東京地裁(楡井英夫裁判長)は9月2日、男性に対して、懲役2年、執行猶予3年、罰金100万円の有罪判決を言い渡した。

●芸能人2人の顔にすげ替えていた

男性は2019年12月〜2020年2月、AV制作会社の許可を得ずに、AVの女優の顔に女性芸能人2人の顔を合成加工して、その芸能人らがAVに出演したかのように見える複数の動画を自身が運営する会員制の有料サイトに掲載した。

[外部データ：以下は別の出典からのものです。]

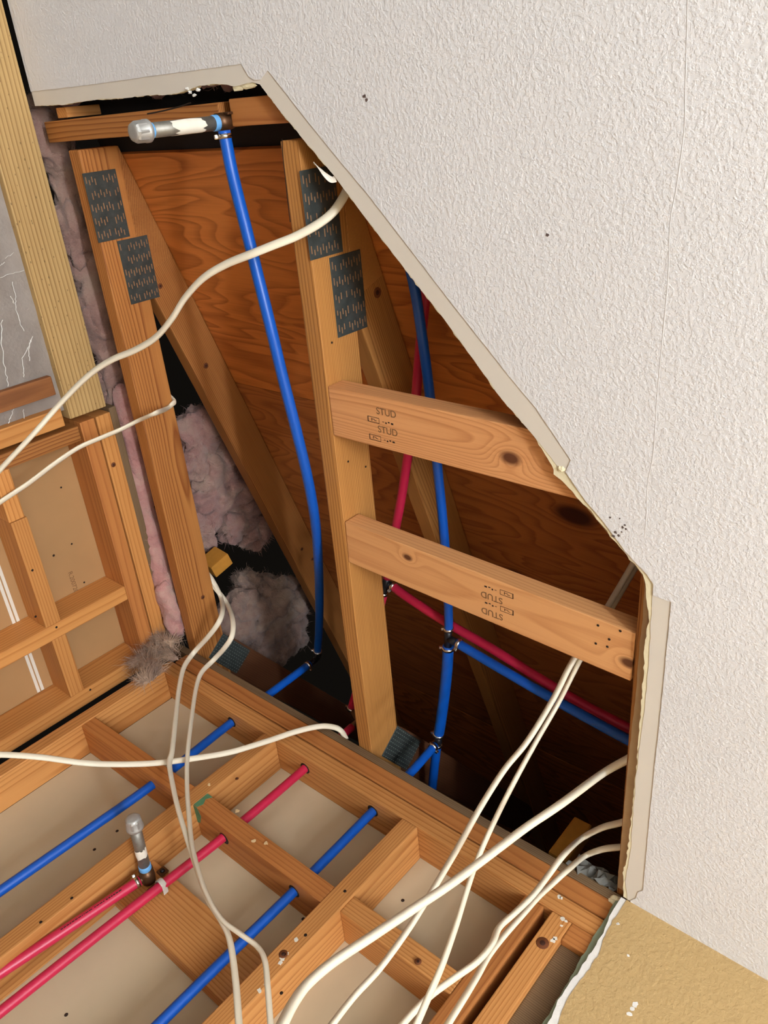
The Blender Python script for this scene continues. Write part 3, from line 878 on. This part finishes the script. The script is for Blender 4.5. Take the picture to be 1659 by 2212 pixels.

不特定多数がそれらの動画を閲覧することができる状態にして、AV会社の著作権を侵害するとともに、芸能人らの名誉も傷つけたとして、著作権法違反と名誉毀損の罪に問われていた。

●ポイントは「精巧さ」

争点となったのは、これらの動画によって、芸能人2人がAVに出演したとして、社会的評価を害するに足りる事実を摘示したかどうか。弁護側は「精巧さの点で、芸能人2人がAVに出演したと誤信させるものではない」などと反論していた。

しかし、楡井裁判長は「顔と輪郭部分のつながり、顔の向き、表情の変化などはいずれも自然であり、精巧に作成されたもの」と評価。「『ディープフェイク』や『激似』などの見出しを付けても、視聴者が誤信するおそれは否定できない」などと判断した。